The rangefinder now talks to your watch
Garmin's new laser zaps a yardage straight to your wrist — the most genuinely new idea in distance gear this year.
By Jordan Hale · Equipment Writer

Distance tech does not change much year to year: a laser ranges the flag, you trust the number, you swing. Garmin has just done the rare thing and added a genuinely new trick. Its Approach Z30 laser pairs with the Approach S70 watch so that when you zap the pin, the yardage transmits instantly to your wrist — no squinting through the lens twice, no forgetting the number on your backswing.
It sounds gimmicky until you have stood over a shot trying to remember whether it was 147 or 157. Having the number on your watch — alongside the GPS yardages you already trust — is the kind of small, practical upgrade that actually changes a round. Bushnell, the other big name in lasers, has answered with a refreshed 2026 line of its own, including its smallest model yet.

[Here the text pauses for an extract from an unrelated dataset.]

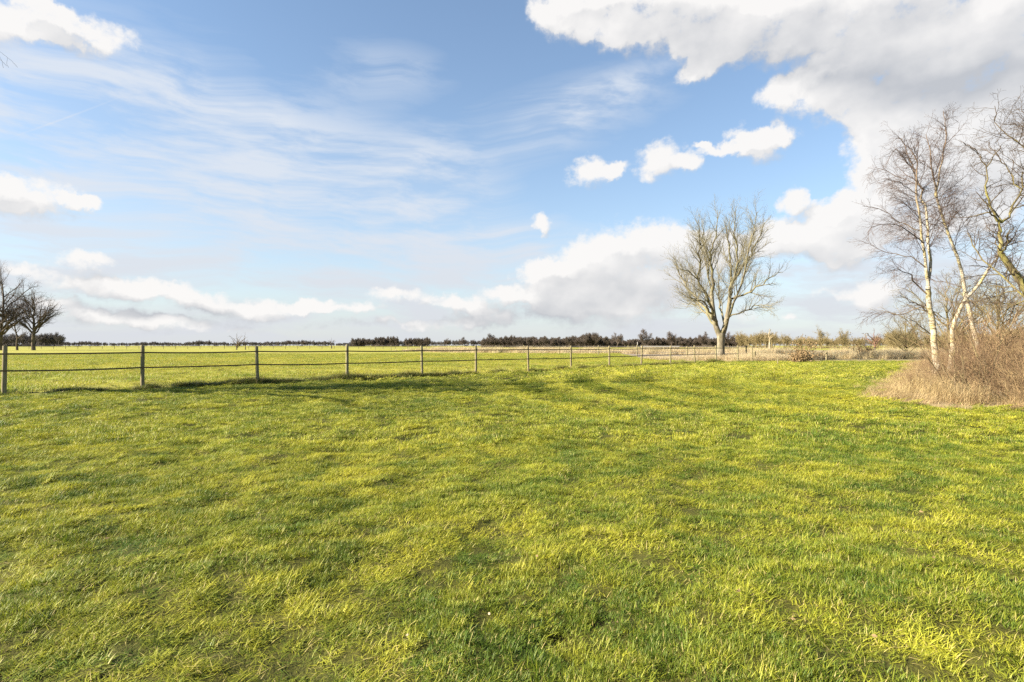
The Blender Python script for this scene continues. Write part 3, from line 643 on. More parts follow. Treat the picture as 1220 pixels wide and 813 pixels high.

One thing to know if you compete: slope — the feature that adjusts for uphill and downhill — is not legal in tournament play. Every decent modern rangefinder has a toggle to switch it off, so use it, but check it is off before a medal.
If you already own a recent laser, this will not make it obsolete. But if you are buying your first — or your watch and rangefinder currently live separate lives — the connected setup is the most useful thing to happen to distance gear in years.
Connected distance gear is here: zap the pin, read it on your wrist. A real upgrade for first-time buyers — just toggle slope off when you compete.